Quando o cardeal telefonou, o general ruminava uma desdita: no início do ano, Geisel demitira um dos seus principais aliados do comando do II Exército (São Paulo), depois do anúncio do 39º suicídio do regime militar e o 19º por enforcamento. Frota não admitia. Para ele, a morte do operário Manoel Fiel Filho na tortura fora mais um caso de "auto-eliminação" - um típico "lenitivo para a angústia" de prisioneiro depois do interrogatório, como interpretou nas memórias. Na crise da exoneração do comandante de São Paulo, o presidente só recebera um telefonema de apoio - o do cardeal Sales.

- Chamei o Frota, no telefone vermelho - conta o cardeal, hoje com 87 anos. - Ele era um "peso-pesado", aliás "pesadíssimo". E falei: "Frota se você receber comunicação de que comunistas estão abrigados no Palácio São Joaquim, de que estou protegendo comunistas, saiba que é verdade, eu sou o responsável.
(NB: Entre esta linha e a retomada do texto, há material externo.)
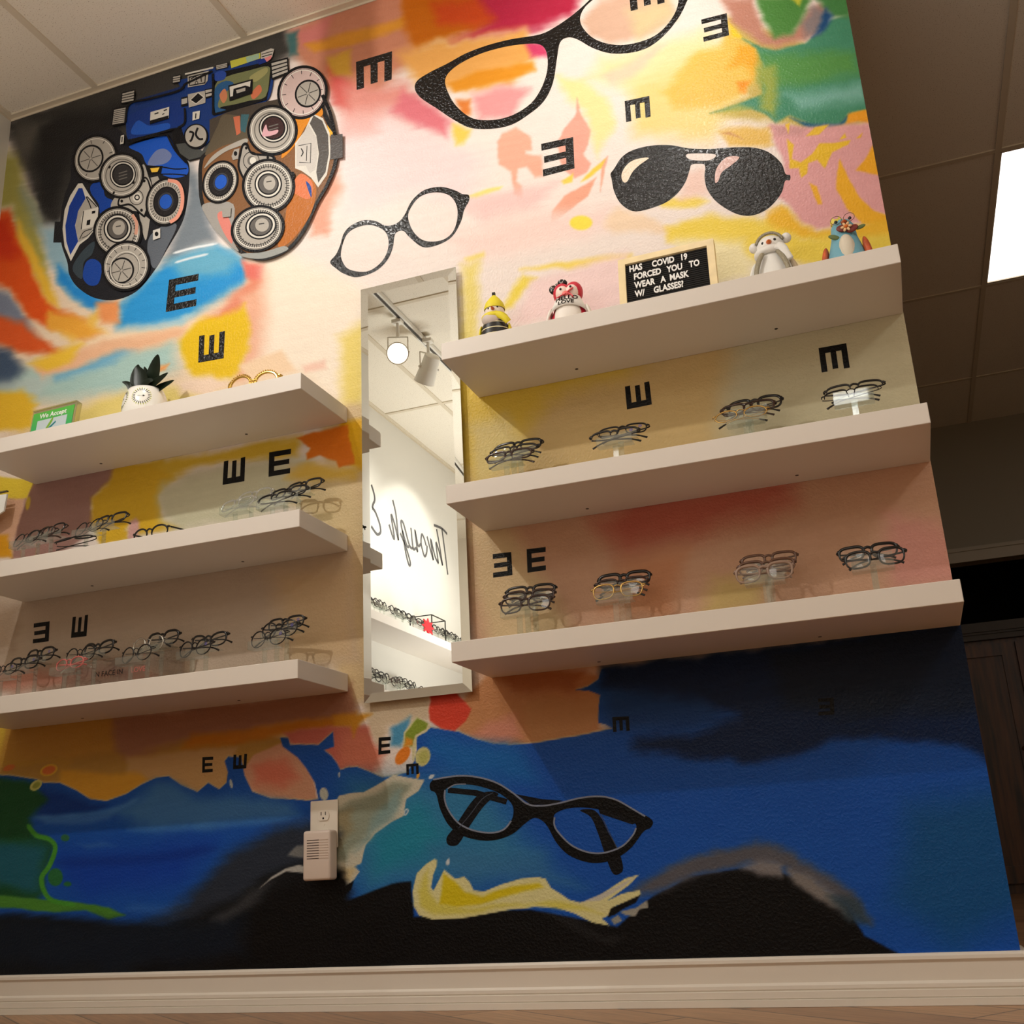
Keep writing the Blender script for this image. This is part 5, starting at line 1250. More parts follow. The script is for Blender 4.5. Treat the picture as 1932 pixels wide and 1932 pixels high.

Ponto final, ponto final." Ele não disse nada, nunca reclamou e nem fez cara feia.

Nos jardins do palácio, o retrato da diáspora

A partir daquele outono de 32 anos atrás, o Rio serviu de refúgio para mais de quatro mil refugiados das ditaduras na Argentina, no Chile, no Uruguai e no Paraguai, como registram arquivos da arquidiocese, da Cáritas local, da Comissão Brasileira de Justiça e Paz e do Alto Comissariado das Nações Unidas para Refugiados (Acnur).

Entre 1976 e 1982, os jardins e o pátio interno do Palácio São Joaquim, na Glória, retrataram o cotidiano dessa diáspora sul-americana, com os argentinos em esmagadora maioria. Ironia da História: jóia da influência do ecletismo na arquitetura local, na transição para o século XX, o palácio episcopal saiu da prancheta de Adolfo Morales de Los Rios, arquiteto espanhol que desembarcara na cidade por volta de 1890 como refugiado político.